Their Eyes Were Watching God

by: Zora Neale Hurston

Chapters 11–12

Summary Chapters 11–12

Throughout Chapter 12, we witness how much Janie has matured since her relationship with Jody. During her conversation with Pheoby, she is able to articulate complex, previously inexpressible ideas and emotions. In Chapter 9, Janie bluntly states that she hates her grandmother. In Chapter 12, she offers a more nuanced perspective—she understands that Nanny’s distorted priorities were a product of the harsh life that she experienced as a slave. Again we see that antagonism is not located in a particular person but rather is manifested in harmful systems of beliefs. In this case, Nanny was the victim of slavery and Janie, in turn, was the victim of the mindset that Nanny’s experience shaped in Nanny. Here, we see that large forces, such as cultural forces and environmental circumstances, not particular people, are the sources of pain. Janie’s newfound sympathy for her grandmother represents another step toward attaining her goal: she now sees from where she has come and why she was unhappy with Jody. She realizes that her quest is a spiritual one, searching for more than mere materialism.

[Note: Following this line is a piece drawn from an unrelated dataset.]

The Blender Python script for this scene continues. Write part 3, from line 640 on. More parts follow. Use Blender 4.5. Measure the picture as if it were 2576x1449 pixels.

It is significant that all of these revelations come in the course of conversation; Hurston maintains her emphasis on speech interaction. Janie’s quest for self-discovery is literally a quest to find her own voice. Thus, it is important to note her description of Tea Cake’s meaning to her: “He done taught me the maiden language all over.” Janie’s love for Tea Cake is framed in terms of language: in helping her find her voice, he has given her the tools to understand her inner desires. Through her reciprocally rewarding relationship with Tea Cake, Janie has finally begun to take real steps toward the horizon.